Agricultores e ONGs ficam em lado oposto a governos na transição energética no Nordeste

Representantes de movimentos sociais e de associações de pequenos agricultores se lembram do momento em que perceberam: estavam em campo oposto ao do poder público.

Em audiência com o governador da Paraíba, João Azevêdo (PSB), em outubro de 2022, eles levaram queixas contra o que consideram ações nocivas de parques eólicos e solares no estado.

Segundo três pessoas presentes, Azevêdo se esquivou. Disse que os acertos entre essas empresas e os donos de terras são contratos particulares. Não havia muito o que fazer quanto às queixas de acordos que favoreceriam apenas as empresas, de perda de espaço para agricultura em pequenas propriedades e remunerações consideradas irrisórias.

"Peçam qualquer coisa. Menos isso", disse em seguida, meio na brincadeira, meio a sério.

A Paraíba tem 61 parques eólicos e fotovoltaicos (solares) em operação. De acordo com a divisão de Desenvolvimento de Projetos de Assentamentos do Incra no estado, há mais 39 pedidos em análise. São R$ 4 bilhões em investimentos apenas nas usinas solares.

"Incentivamos esses projetos e buscamos fazer com que eles aconteçam de maneira rápida. A Paraíba tem um potencial gigante para a energia eólica", disse Azevêdo em agosto do ano passado.

É o mesmo em outros estados da região. Parques eólicos são responsáveis por 13% de toda a geração de eletricidade no país. O Nordeste produz 93,6% disso. Com trecho chamado de "corredor de vento", que avança pelo semiárido, a Paraíba está em crescimento.

É uma briga que chama a atenção por envolver bilhões de reais e prioridades políticas contra o interesse de pequenos agricultores, ONGs e associações de trabalhadores.

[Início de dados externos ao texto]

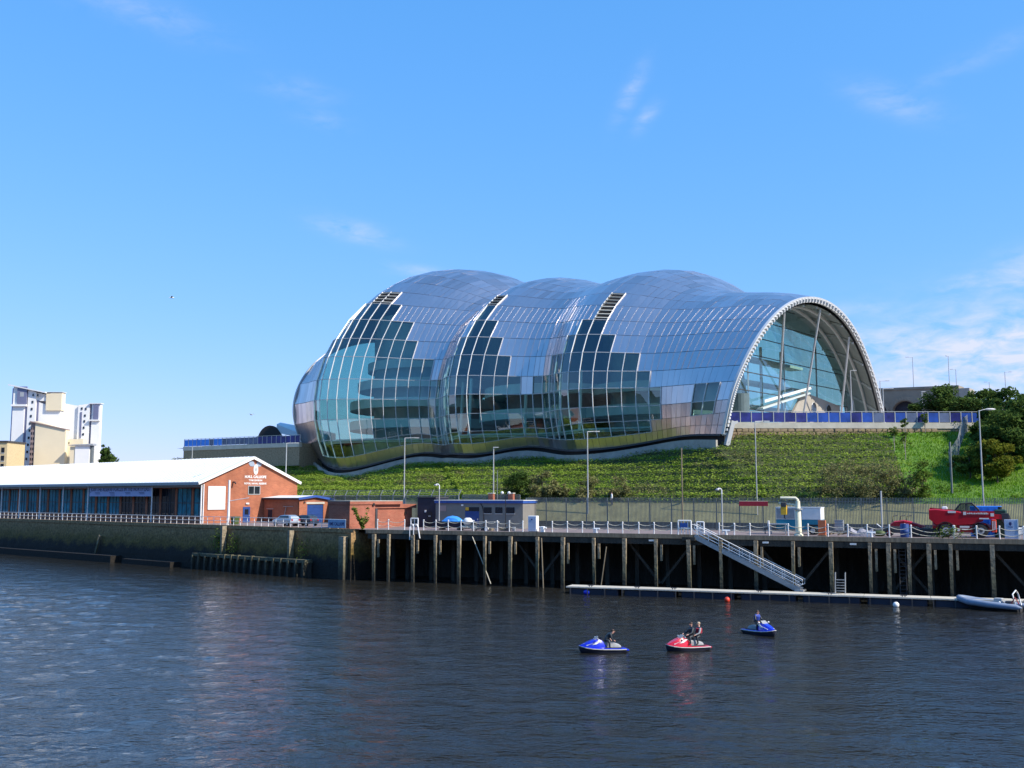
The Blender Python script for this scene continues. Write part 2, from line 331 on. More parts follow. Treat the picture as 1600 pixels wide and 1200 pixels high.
# quay stone: pale worn top, moss between the tides, black wet foot
def tide_mat(name, top, moss, wet, z1, z2, z3, nscale=0.5, stretch=(1, 1, 1.6)):
    m = bpy.data.materials.new(name); m.use_nodes = True; nt = m.node_tree; n = nt.nodes; L = nt.links.new; b = n['Principled BSDF']; b.inputs['Roughness'].default_value = 0.85
    g = n.new('ShaderNodeNewGeometry'); sx = n.new('ShaderNodeSeparateXYZ'); L(g.outputs['Position'], sx.inputs[0])
    mp_ = n.new('ShaderNodeMapping'); mp_.inputs['Scale'].default_value = stretch; L(g.outputs['Position'], mp_.inputs[0])
    nn = n.new('ShaderNodeTexNoise'); nn.inputs['Scale'].default_value = nscale; nn.inputs['Detail'].default_value = 8; nn.inputs['Roughness'].default_value = 0.7; L(mp_.outputs[0], nn.inputs['Vector'])
    ma = n.new('ShaderNodeMath'); ma.operation = 'MULTIPLY_ADD'; ma.inputs[1].default_value = 3.2; L(nn.outputs['Fac'], ma.inputs[0])
    sb = n.new('ShaderNodeMath'); sb.operation = 'SUBTRACT'; sb.inputs[1].default_value = 1.6; L(sx.outputs[2], sb.inputs[0]); L(sb.outputs[0], ma.inputs[2])
    mr = n.new('ShaderNodeMapRange'); mr.inputs[1].default_value = 0; mr.inputs[2].default_value = 8; L(ma.outputs[0], mr.inputs[0])
    rp = n.new('ShaderNodeValToRGB'); e = rp.color_ramp.elements; e[0].position = z1 / 8; e[0].color = (*wet, 1); e[1].position = z3 / 8; e[1].color = (*top, 1)
    q = e.new(z2 / 8); q.color = (*moss, 1); L(mr.outputs[0], rp.inputs[0])
    n2 = n.new('ShaderNodeTexNoise'); n2.inputs['Scale'].default_value = 3; n2.inputs['Detail'].default_value = 8; L(g.outputs['Position'], n2.inputs['Vector'])
    m2 = n.new('ShaderNodeMapRange'); m2.inputs[1].default_value = 0.3; m2.inputs[2].default_value = 0.7; m2.inputs[3].default_value = 0.55; m2.inputs[4].default_value = 1.4; L(n2.outputs['Fac'], m2.inputs[0])
    mx = n.new('ShaderNodeMixRGB'); mx.blend_type = 'MULTIPLY'; mx.inputs[0].default_value = 1; L(rp.outputs[0], mx.inputs[1]); L(m2.outputs[0], mx.inputs[2]); L(mx.outputs[0], b.inputs['Base Color'])
    bp = n.new('ShaderNodeBump'); bp.inputs['Strength'].default_value = 0.6; bp.inputs['Distance'].default_value = 0.15; L(n2.outputs['Fac'], bp.inputs['Height']); L(bp.outputs[0], b.inputs['Normal'])
    MATS[name] = m
tide_mat('quay_stone', (0.30, 0.185, 0.085), (0.125, 0.082, 0.016), (0.011, 0.008, 0.005), 2.2, 3.2, 5.6)
tide_mat('pile_wood', (0.27, 0.22, 0.15), (0.13, 0.12, 0.07), (0.03, 0.028, 0.02), 0.6, 2.4, 4.6, 1.5, (1, 1, 0.3))
# ------------------------------------------------------------------ water
def water_mat():
    m = bpy.data.materials.new('water'); m.use_nodes = True; nt = m.node_tree; n = nt.nodes; L = nt.links.new; b = n['Principled BSDF']
    b.inputs['Base Color'].default_value = (0.017, 0.017, 0.015, 1); b.inputs['Roughness'].default_value = 0.075; b.inputs['IOR'].default_value = 1.33
    g = n.new('ShaderNodeNewGeometry'); last = None
    for sc, st, ds, an in ((2.1, 0.65, 0.15, (0.75, 1.2, 1)), (6.5, 0.55, 0.05, (0.8, 1.2, 1)), (0.3, 0.4, 0.45, (1, 1.5, 1))):
        mp_ = n.new('ShaderNodeMapping'); mp_.inputs['Scale'].default_value = an; mp_.inputs['Rotation'].default_value = (0, 0, 0.25); L(g.outputs['Position'], mp_.inputs[0])
        nn = n.new('ShaderNodeTexNoise'); nn.inputs['Scale'].default_value = sc; nn.inputs['Detail'].default_value = 3; L(mp_.outputs[0], nn.inputs['Vector'])
        bp = n.new('ShaderNodeBump'); bp.inputs['Strength'].default_value = st; bp.inputs['Distance'].default_value = ds; L(nn.outputs['Fac'], bp.inputs['Height'])
        if last: L(last.outputs[0], bp.inputs['Normal'])
        last = bp
    L(last.outputs[0], b.inputs['Normal']); MATS['water'] = m
water_mat()
def spaced(a, b, st): return list(np.arange(a, b + 1e-6, st))
wx = np.array([-3000, -1200, -500, -250, -170] + spaced(-140, 75, 0.45) + [100, 170, 400, 1200, 3000])
wy = np.array([-600, -200, -60, -10] + spaced(14, 196, 0.45) + [215, 300, 600, 1500])
WX, WY = np.meshgrid(wx, wy); WZ = np.zeros_like(WX)
for k in range(46):
    lam = 0.95 * (5.0 / 0.95) ** (rng.random() ** 1.5); th = rng.normal(1.25, 0.55); kk = 2 * math.pi / lam
    WZ += 0.0035 * lam ** 0.75 * np.sin(kk * (math.cos(th) * WX + math.sin(th) * WY) + rng.random() * 6.28)
amp = 0.75 + 0.5 * np.sin(WX * 0.045 + 1.0) * np.sin(WY * 0.06 + WX * 0.02)
far = ((WX > -141) & (WX < 76) & (WY > 13) & (WY < 197))
WZ = WZ * amp * far
o = grid_np('river_water', WX, WY, WZ, 'water'); o['kind'] = 'structure'
# ------------------------------------------------------------------ land
def sheet(name, pts, m, kind='structure'):
    me = bpy.data.meshes.new(name); me.from_pydata([tuple(p) for p in pts], [], [tuple(range(len(pts)))]); me.materials.append(MATS[m]); return link(name, me, None, kind)
qr, ql = LR(400, 0.15), LL(-900, 0.15)
kc = LR(0.0, 0.15)
bm = bmesh.new()
def ngon(*ps): bm.faces.new([bm.verts.new(p) for p in ps])
ngon(qr, Vector((3500, 200, 6)), Vector((3500, 3800, 6)), Vector((-3500, 3800, 6)), Vector((-3500, 1500, 6)), ql, kc)
me = bpy.data.meshes.new('ground'); bm.to_mesh(me); bm.free(); me.materials.append(MATS['tarmac'])
for p in me.polygons: p.flip() if p.normal.z < 0 else None
link('ground', me, None, 'structure')
# the bank behind the viewer (seen only in reflections)
mat('far_bank', (0.042, 0.046, 0.05), 0.9, 0, 0.6, 0.05)
edge = np.array([(900, -330), (300, -100), (60, -9), (-35, -9), (-95, 38), (-400, 294), (-1500, 1217)], float); nrm_ = np.array([(.3, -.95), (.3, -.95), (.15, -.98), (-.3, -.95), (-.6, -.8), (-.643, -.766), (-.643, -.766)])
uu = np.linspace(0, 6, 160); E_ = np.stack([np.interp(uu, range(7), edge[:, k]) for k in (0, 1)], -1); N_ = np.stack([np.interp(uu, range(7), nrm_[:, k]) for k in (0, 1)], -1)
dd_ = np.array([0, 1.5, 22, 45, 46, 80, 110, 112, 170, 420.0]); zd_ = np.array([-1, 5, 6, 9, 20, 24, 30, 44, 50, 52.0])
BX = E_[None, :, 0] + N_[None, :, 0] * dd_[:, None]; BY = E_[None, :, 1] + N_[None, :, 1] * dd_[:, None]
BZ = np.repeat(zd_[:, None], 160, 1) + np.where(dd_[:, None] > 40, 5 * np.round(np.sin(np.arange(160) * 1.7)[None] + np.sin(np.arange(160) * .61)[None]), 0)
grid_np('terrain_opposite_bank', BX, BY, BZ, 'far_bank', False)['kind'] = 'structure'
# road behind the fence and wall foot
pa, pb, pc = LR(200, 14.6, 6.006), LR(3.4, 14.6, 6.006), LL(-150, 16.0, 6.006)
pd, pe, pf = LL(-150, 20.2, 6.006), LR(4.8, 20.2, 6.006), LR(200, 20.2, 6.006)
sheet('road', [pa, pb, pc, pd, pe, pf], 'road')
# ------------------------------------------------------------------ concert hall surface (used by the hill too)
SY = np.array([[-1.42, 18.64, 0.46, 40.98, 15.1, 60.52, 20.19, -0.83, -0.28, -0.47],
[0.53, 18.89, 1.31, 43.68, 24.99, 63.98, 20.3, -0.46, -0.15, -0.25],
[2.02, 18.3, 1.94, 46.39, 34.56, 67.5, 20.4, -0.19, -0.05, -0.09],
[0.31, 17.42, 3.17, 51.06, 40.73, 70.19, 20.5, -0.02, -0.02, -0.01],
[0.63, 17.3, 3.52, 51.24, 37.76, 68.85, 20.54, 0.04, 0.03, 0.05],
[3.64, 17.9, 3.1, 50.56, 35.34, 67.29, 20.55, 0.04, 0.04, 0.06],
[3.13, 18.35, 2.98, 50.78, 35.42, 66.45, 20.54, 0.04, 0.03, 0.04],
[-0.49, 17.24, 3.24, 52.83, 36.4, 66.3, 20.52, 0.04, 0.01, 0.03],
[-0.81, 17.39, 3.07, 52.16, 35.62, 65.96, 20.51, 0.06, 0.01, 0.01],
[2.9, 17.58, 2.57, 49.89, 35.49, 66.03, 20.51, 0.11, -0.0, 0.01],
[3.5, 17.99, 2.75, 54.4, 35.8, 66.57, 20.5, 0.18, -0.0, 0.0],
[-0.31, 16.38, 3.89, 58.24, 37.34, 67.95, 20.5, 0.17, -0.0, 0.0],
[-2.83, 15.1, 4.72, 57.99, 31.81, 67.06, 20.5, 0.07, 0.01, 0.0],
[-2.18, 15.84, 5.15, 54.31, 32.09, 65.55, 20.5, -0.47, 0.01, 0.0],
[0.82, 17.15, 5.29, 49.06, 30.16, 64.54, 20.5, -1.04, 0.02, 0.0],
[3.8, 18.46, 5.84, 45.63, 30.49, 63.67, 20.5, -1.55, 0.02, -0.0]])
KL = np.array([0,7,14,21,28,34,40,46,52,58,64,71,78,84,90,97.])
SO = np.array([30.4, 145.0]); SA = np.array([-math.cos(R_(40)), math.sin(R_(40))]); SN = np.array([math.sin(R_(40)), math.cos(R_(40))])
def nspl(K, Y, x):
    k = len(K); h = np.diff(K); A = np.eye(k); Rr = np.zeros(Y.shape)
    for i in range(1, k - 1):
        A[i, i-1] = h[i-1]; A[i, i] = 2 * (h[i-1] + h[i]); A[i, i+1] = h[i]; Rr[i] = 3 * ((Y[i+1] - Y[i]) / h[i] - (Y[i] - Y[i-1]) / h[i-1])
    c = np.linalg.solve(A, Rr); i = np.clip(np.searchsorted(K, x) - 1, 0, k - 2); dx = (x - K[i])[:, None]; h_ = h[:, None]
    b = (Y[1:] - Y[:-1]) / h_ - h_ * (2 * c[:-1] + c[1:]) / 3; d = (c[1:] - c[:-1]) / (3 * h_)
    return Y[i] + b[i] * dx + c[i] * dx**2 + d[i] * dx**3
def bsp(nc, v):
    p = 3; kn = np.concatenate([[0]*p, np.linspace(0, 1, nc-p+1), [1]*p]); v = np.clip(v, 0, 1-1e-9)
    B = np.stack([((v >= kn[i]) & (v < kn[i+1])).astype(float) for i in range(nc+p)], -1)
    for q in range(1, p+1):
        N = np.zeros(v.shape + (nc+p-q,))
        for i in range(nc+p-q):
            t = 0
            if kn[i+q] > kn[i]: t = t + (v-kn[i])/(kn[i+q]-kn[i])*B[..., i]
            if kn[i+q+1] > kn[i+1]: t = t + (kn[i+q+1]-v)/(kn[i+q+1]-kn[i+1])*B[..., i+1]
            N[..., i] = t
        B = N
    return B
def hall_ctrl(L):
    Y = nspl(KL, SY, np.asarray(L, float)); tb, zb, b, H, tr, tf, zf, s, q, g = [Y[:, i] for i in range(10)]
    S = lambda a, c: np.stack([a, c], -1)
    return np.stack([S(tb, zb), S(tb-b, zb+.22*(H-zb)), S(tb-.5*b+s, zb+(.6+q)*(H-zb)), S(tb+.45*(tr-tb), H), S(tr+.45*(tf-tr), H), S(tf, zf+(.55+g)*(H-zf)), S(tf, zf)], -2)
def hall_tz(L, v):     # L: (n,), v: (n,m) -> (n,m,2)
    return np.einsum('nmk,nkc->nmc', bsp(7, v), hall_ctrl(L))
def hxy(L, t, z): 
    w = SO + SA * L + SN * t; return Vector((w[0], w[1], z))
def lean(L, z):          # the open end leans out over the terrace
    w = np.clip(1 - np.asarray(L, float) / 16, 0, 1); w = w * w * (3 - 2 * w); return 0.3 * w * np.clip(np.asarray(z) - 18.5, 0, None)
def hxl(L, t, z): return hxy(L - float(lean(max(L, 0.0), z)), t, z)
def hall_pts(L, v):
    tz = hall_tz(L, v); P = np.zeros(tz.shape[:2] + (3,)); Le = np.asarray(L)[:, None] - lean(np.asarray(L)[:, None], tz[..., 1])
    P[..., :2] = SO + Le[..., None] * SA + tz[..., :1] * SN; P[..., 2] = tz[..., 1]; return P
def tpx(L, z, px):     # t on the line (L, z) that is seen at px
    a, b = -30.0, 120.0
    for _ in range(60):
        m = (a + b) / 2
        if proj(hxy(L, m, z))[0] > px: b = m
        else: a = m
    return (a + b) / 2
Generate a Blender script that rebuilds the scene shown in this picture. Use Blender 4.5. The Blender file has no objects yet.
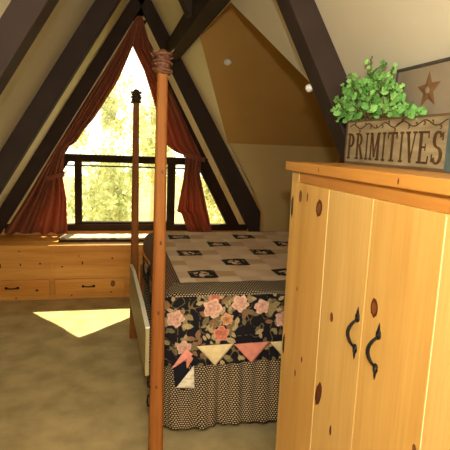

"As disputas territoriais e questões sobre a renda da terra emergem como um ponto focal da discussão sobre a expansão das energias renováveis no Nordeste brasileiro (…) A ausência de acompanhamento e fiscalização por parte do poder público subordina diversas famílias vulneráveis à especulação das terras e à apropriação por parte das empresas, tendo em vista o desequilíbrio e o desbalanceamento que há nas relações contratuais", diz relatório técnico publicado pelo Inesc, ONG sobre políticas públicas e direitos humanos.

O governo paraibano afirma ter tomado conhecimento das queixas por meio das redes sociais e pela imprensa. Não teria recebido manifestações oficiais.

"Os contratos são negócios firmados entre particulares, não tendo o governo da Paraíba qualquer poder para interferir em avenças formalizadas ente terceiros", diz a nota da assessoria, confirmando a visão do governador. Qualquer um que se sentir prejudicado deve buscar os órgãos competentes, completa.

"Houve uma audiência pública em que uma senhora reclamou do barulho [dos aerogeradores] e que não conseguia dormir. O conselho da representante da eólica foi para ela fingir que o ruído era o som das ondas do mar. O governo vê as eólicas como uma grande oportunidade, um cavalo selado que só passa uma vez. Mas é oportunidade para quem?", questiona Carmélio Reynaldo Ferreira, 72, vice-presidente da ONG Café Cultura, que atua em Santa Luzia, no semiárido paraibano.

Para empresas como a Neoenergia, que opera complexo de energia eólica e fotovoltaica na região, Santa Luzia é um exemplo dos benefícios que o investimento leva para a região. Pelos dados do IBGE, a arrecadação do município cresceu, nesta década, de R$ 55,6 milhões (2021) para R$ 80,2 milhões (2023). A renda per capita foi de R$ 14.621 (2019) para R$ 24.065 (2021).

"Eu não tenho nada contra as eólicas, não. Eu recebi contrato deles para ler, pedi para mudar cinco itens e mudaram quatro. Acho que elas trouxeram benefícios", diz o agricultor Armando Virgulino, 74, líder local.

Moradores de diferentes regiões lembram também que as empresas participam de casos de regularização fundiária de terras. É necessário fazer isso para que o arrendamento aconteça e a eólica ou solar cuida de toda a documentação, registros em cartórios, Receita Federal, cadastro rural e Incra.

"A EDF [Renewables] entrou em contato comigo de que ia desistir do contrato [do Parque Eólico Serra do Seridó]. Avisei que eles teriam de devolver toda a minha documentação regularizada. Cumpriram", afirma Daniel (nome fictício), morador de Junco do Seridó, na Paraíba, reconhecendo que a empresa também encontra oposição na região, o que causa conflitos locais.